La question du Sénat s’insère dans une vision institutionnelle plus large de l’Open VLD.
E.L. : En effet. L’Open VLD veut une réforme en 2024 destinée à rendre notre pays à nouveau efficace. On voit bien que l’on est arrivé aux limites du système. Le pouvoir décisionnel a été dispersé un peu partout et on n’arrive plus à prendre de décisions, on n’avance plus. Une Belgique à quatre Régions ? Cela serait plus simple. En outre, la gestion de Bruxelles doit également être simplifiée. C’est actuellement ingérable. Pour l’équilibre des compétences entre le fédéral et les entités fédérées, on peut encore régionaliser certaines choses : emploi, fiscalité…
Comment articuler un renforcement des Régions et le bon fonctionnement du pouvoir fédéral ?

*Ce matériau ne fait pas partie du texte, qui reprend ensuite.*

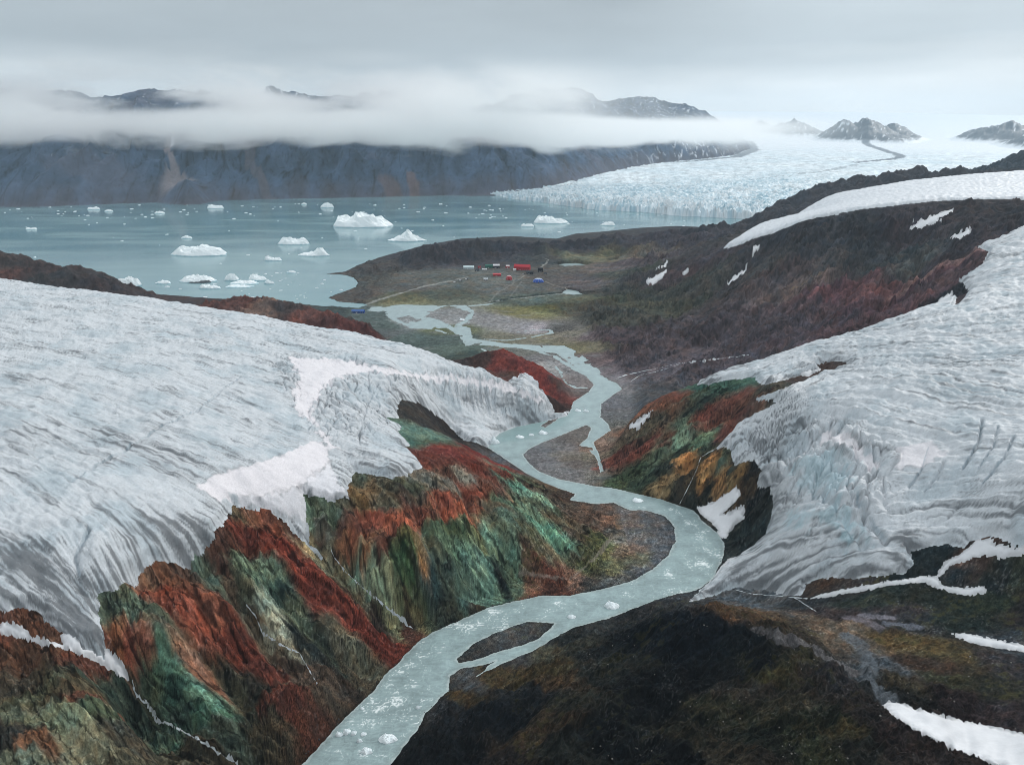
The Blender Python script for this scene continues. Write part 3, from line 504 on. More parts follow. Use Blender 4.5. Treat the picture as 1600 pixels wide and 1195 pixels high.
# fall direction of the broad slope
Hb = rbf_eval(mdl, cx, cy)
dxx = (rbf_eval(mdl, cx + 8, cy) - rbf_eval(mdl, cx - 8, cy)) / 16; dyy = (rbf_eval(mdl, cx, cy + 8) - rbf_eval(mdl, cx, cy - 8)) / 16
gm_ = np.hypot(dxx, dyy) + 1e-4; gxn, gyn = dxx / gm_, dyy / gm_
st_ = 1 + 1.0 * sst(0.08, 0.35, gm_)                       # how far colours are drawn out down the slope
num = np.zeros(cx.shape + (3,)); den = np.zeros(cx.shape)
rq = np.hypot(cx, cy)
for k in range(len(sp)):
    dx = cx - sp[k, 0]; dy = cy - sp[k, 1]
    al = dx * gxn + dy * gyn; ac = -dx * gyn + dy * gxn
    # sight foreshortening makes survey points sparser in range: measure distance in bearing / log-range terms
    d2 = ((al / st_) ** 2 + ac ** 2) + (0.003 * rq) ** 2
    w = 1 / d2 ** 3.6
    num += w[..., None] * scol[k]; den += w
CC = (num / den[..., None]).astype(F)
print('seeds', len(sp), time.time() - T0)
gxf, gyf = upsample(gxn, NI, NJ), upsample(gyn, NI, NJ)
sl_ = upsample(gm_, NI, NJ)
# warp so that the colour fields have ragged, streaked edges
wsc = np.clip(R_ / 600, .6, 3)
strk = mW * fbm(sW / 3.2, aW / 17, 4, 200, gain=.65) + mE * fbm(sE / 3, aE / 17, 4, 201, gain=.65) + mF * fbm(sF / 4, aF / 22, 4, 202, gain=.65) + mM * fbm(sM / 11, aM / 60, 4, 203, gain=.65)
strk2 = mW * fbm(sW / 6, aW / 60, 3, 210) + mE * fbm(sE / 6, aE / 60, 3, 211) + mF * fbm(sF / 7, aF / 90, 3, 212) + mM * fbm(sM / 22, aM / 300, 3, 213)
w1 = fbm(PX / 14, PY / 14, 5, 220, gain=.6) * 5 * wsc; w2 = fbm(PX / 14, PY / 14, 5, 226, gain=.6) * 5 * wsc
dn = (strk * 4 + strk2 * 10) * np.clip(R_ / 700, .8, 3)
WX = X + w1 * .9 + gxf * dn; WY = Y + w2 * .9 + gyf * dn
r = np.hypot(WX, WY); th = np.arctan2(WX, WY)
fi = (np.clip(r, R0, R1) ** (1 - PW) - R0 ** (1 - PW)) / (R1 ** (1 - PW) - R0 ** (1 - PW)) * (ni - 1)
fj = np.clip((th - TH0) / (TH1 - TH0), 0, 1) * (nj - 1)
i0 = np.clip(fi.astype(int), 0, ni - 2); j0 = np.clip(fj.astype(int), 0, nj - 2); fi = (fi - i0)[..., None].astype(F); fj = (fj - j0)[..., None].astype(F)
COL = (CC[i0, j0] * (1 - fi) + CC[i0 + 1, j0] * fi) * (1 - fj) + (CC[i0, j0 + 1] * (1 - fi) + CC[i0 + 1, j0 + 1] * fi) * fj
del fi, fj, i0, j0
# rock texture: streaks of debris, mottling, dark seams
mot = fbm(PX / 4, PY / 4, 5, 230, gain=.72); big = fbm(PX / 35, PY / 35, 3, 235)
seam = ridge(PX / 18 + strk2, PY / 18, 3, 240) 
crk = ridge(PX / 7 + strk, PY / 7, 4, 245, gain=.65)
br = np.exp(strk * 0.6 + strk2 * 0.6 + mot * (1.1 - .4 * mM) + big * 0.45 - 0.7 * sst(0.74, 0.93, seam) - .55 * sst(.70, .88, crk))
dull = sst(1000, 2500, Y) * .0
lum_ = COL.mean(-1, keepdims=True); COL = (COL + (lum_ - COL) * (.27 + .3 * mM)[..., None]) * br[..., None] * (1.30 + .28 * np.clip(mW + mE, 0, 1))[..., None]; COL[..., 1] *= (1 - .10 * mM)
# hue drift: rust and green patches inside each band
hue = (1 - .8 * sst(-25, 5, dPl)) * fbm(PX / 11 + strk * .4, PY / 11, 4, 250)
COL[..., 1] += (.05 * np.clip(mW + mE, 0, 1)) * np.maximum(COL[..., 0] - COL[..., 1], 0)
COL[..., 2] *= (1 - .10 * np.clip(mW + mE, 0, 1))
COL[..., 0] *= np.exp(hue * 0.35); COL[..., 2] *= np.exp(-hue * 0.25)
# thin dark cracks and rills running down the slopes, and crossing joints
sA = mW * sW + mE * (sE + 900) + mF * (sF + 1800) + mM * (sM * .35 + 2700); aA = np.where(mE > .5, aE, np.where(mF > .5, aF, np.where(mM > .5, aM * .35, aW)))
def lines(a, b, sd, t): return sst(t, t + .07, 1 - np.abs(perlin(a, b, sd)) * 1.6)
cw = fbm(X / 8, Y / 8, 3, 256) * .35
rill = np.maximum(lines(sA / 9 + cw, aA / 45, 252, .86), .8 * lines(sA / 4.5 + cw, aA / 24, 253, .84) * sst(-.1, .2, perlin(X / 22, Y / 22, 254)))
joint = lines(aA / 15 + cw * 1.5, sA / 19, 255, .87) * sst(0, .25, perlin(X / 30, Y / 30, 257))
COL = COL * (1 - .75 * np.clip(rill + joint * .8, 0, 1) * np.clip(mW + mE + mF * .5 + mM * .6, 0, 1))[..., None]
pale = sst(.25, .5, fbm(sA / 6, aA / 30, 4, 258, gain=.6) + .3 * mot) * np.clip(mW + mE, 0, 1)
COL = COL * (1 + .55 * pale)[..., None] + .012 * pale[..., None]
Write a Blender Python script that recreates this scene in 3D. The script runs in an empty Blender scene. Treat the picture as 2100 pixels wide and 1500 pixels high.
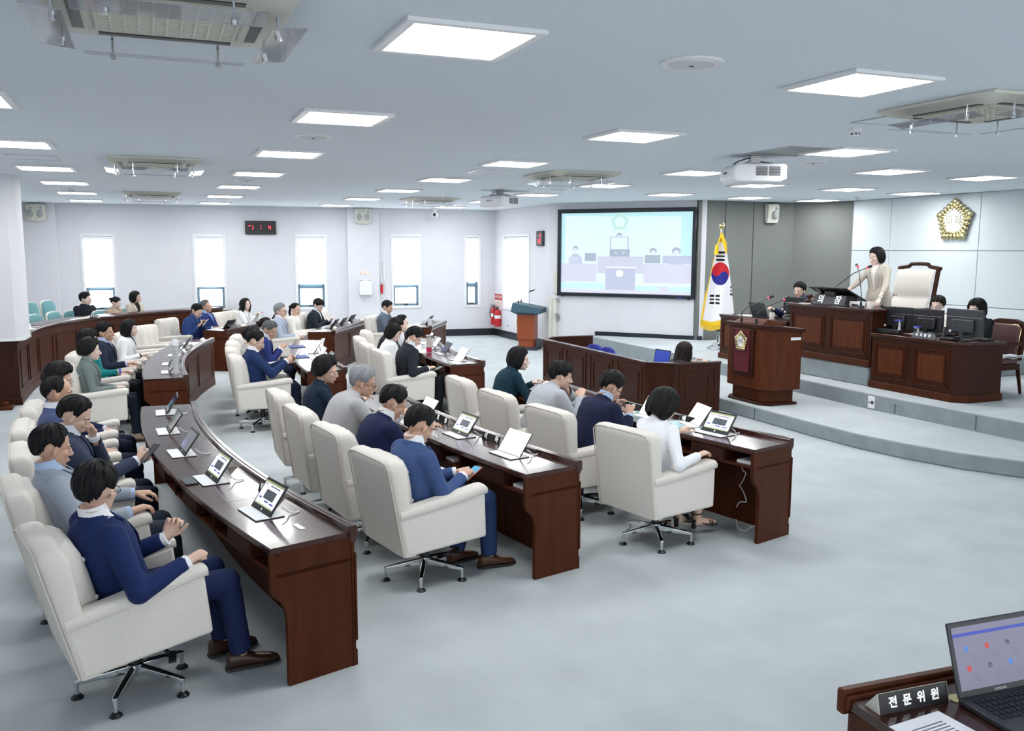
import bpy, math, random
import numpy as np
from mathutils import Vector, Matrix, Euler
random.seed(7)
PI = math.pi
def R(d): return math.radians(d)
S = bpy.context.scene
COL = S.collection
# ------------------------------------------------------------------ camera, light, exposure
FPX, YAW, PITCH, ROLL, HC = 1809.674, 0.3893, 0.1304, 0.0034, 2.1404
CEIL = 3.1168
def cam_setup():
    cd = bpy.data.cameras.new('camera'); co = bpy.data.objects.new('camera', cd); COL.objects.link(co)
    f = Vector((math.sin(YAW)*math.cos(PITCH), math.cos(YAW)*math.cos(PITCH), -math.sin(PITCH)))
    r = Vector((math.cos(YAW), -math.sin(YAW), 0)); u = r.cross(f)
    r2 = r*math.cos(ROLL)+u*math.sin(ROLL); u2 = -r*math.sin(ROLL)+u*math.cos(ROLL)
    m = Matrix((r2, u2, -f)).transposed().to_4x4(); m.translation = (0, 0, HC)
    co.matrix_world = m
    cd.sensor_fit = 'HORIZONTAL'; cd.sensor_width = 36.0; cd.lens = 36.0*FPX/2100.0
    cd.clip_start = 0.05; cd.clip_end = 200
    S.camera = co
cam_setup()
S.view_settings.view_transform = 'Standard'; S.view_settings.look = 'None'
S.view_settings.gamma = 1.0; S.view_settings.use_curve_mapping = False
S.view_settings.exposure = 1.10
W = bpy.data.worlds.new('world'); S.world = W; W.use_nodes = True
bgn = W.node_tree.nodes['Background']; bgn.inputs[0].default_value = (0.93, 0.965, 1.0, 1); bgn.inputs[1].default_value = 0.85
PANEL_E = 13.0      # strength of the ceiling light panels
WINDOW_E = 2.2      # daylight behind the roller blinds
cy = S.cycles
cy.max_bounces = 7; cy.diffuse_bounces = 4; cy.glossy_bounces = 3; cy.transmission_bounces = 6; cy.transparent_max_bounces = 8
cy.caustics_reflective = False; cy.caustics_refractive = False
cy.sample_clamp_indirect = 4.0
cy.use_denoising = True; cy.use_adaptive_sampling = True; cy.adaptive_threshold = 0.03

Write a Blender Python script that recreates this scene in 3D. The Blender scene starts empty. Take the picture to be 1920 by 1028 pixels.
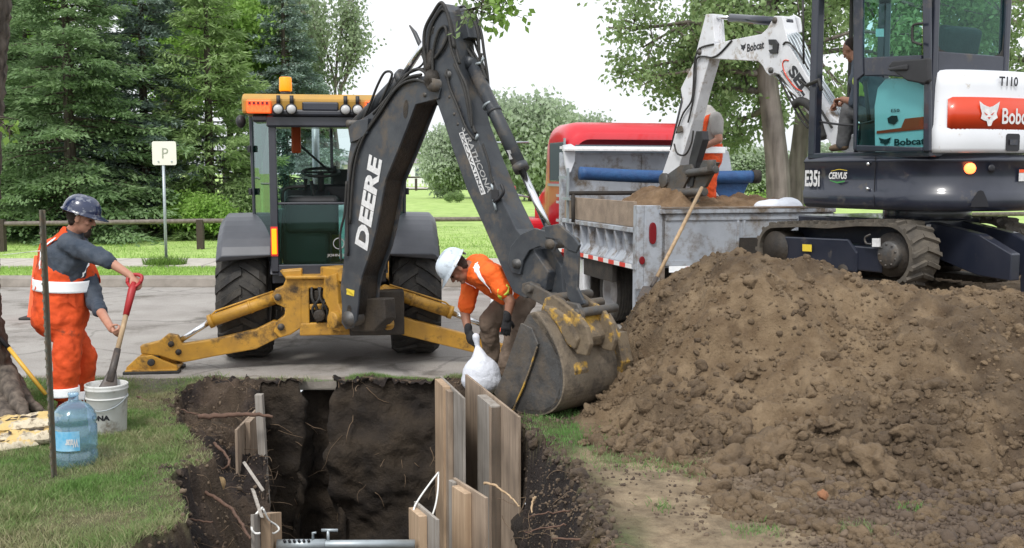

Il est primordial, en parallèle, de renforcer le pouvoir fédéral, notamment pour mener à bien des travaux d’infrastructures essentiels et assumer nos obligations internationales. Je pense à la question des centrales nucléaires et des centrales au gaz, aux accords climatiques, à la 5G, aux prisons… Pour le moment, c’est difficile car des sensibilités régionales s’opposent et se neutralisent. Notre pays passe à côté de beaucoup d’occasions à cause de cela ! À un moment, s’il n’y a pas d’accord en Comité de concertation, il faudrait que le fédéral puisse trancher. Si on veut que la Belgique survive, le fédéral doit jouer un rôle d’arbitre dans des compétences importantes.
Autre point important dans votre vision institutionnelle : la création d’une circonscription électorale fédérale.
E.L. : Oui, l’Open VLD défend l’idée d’une circonscription fédérale qui pèserait de 15 à 20 sièges à la Chambre des représentants. Le futur Premier ministre devra obligatoirement avoir été élu dans cette circonscription à la taille de la Belgique. Il devra puiser sa légitimité politique auprès de tous les Belges. Si on continue comme c’est le cas actuellement, si l’univers électoral flamand et l’univers électoral francophone restent séparés, on aboutira au confédéralisme… qui ne fonctionnera jamais. Cette paralysie future, c’est toute l’ambition de la N-VA et du Vlaams Belang.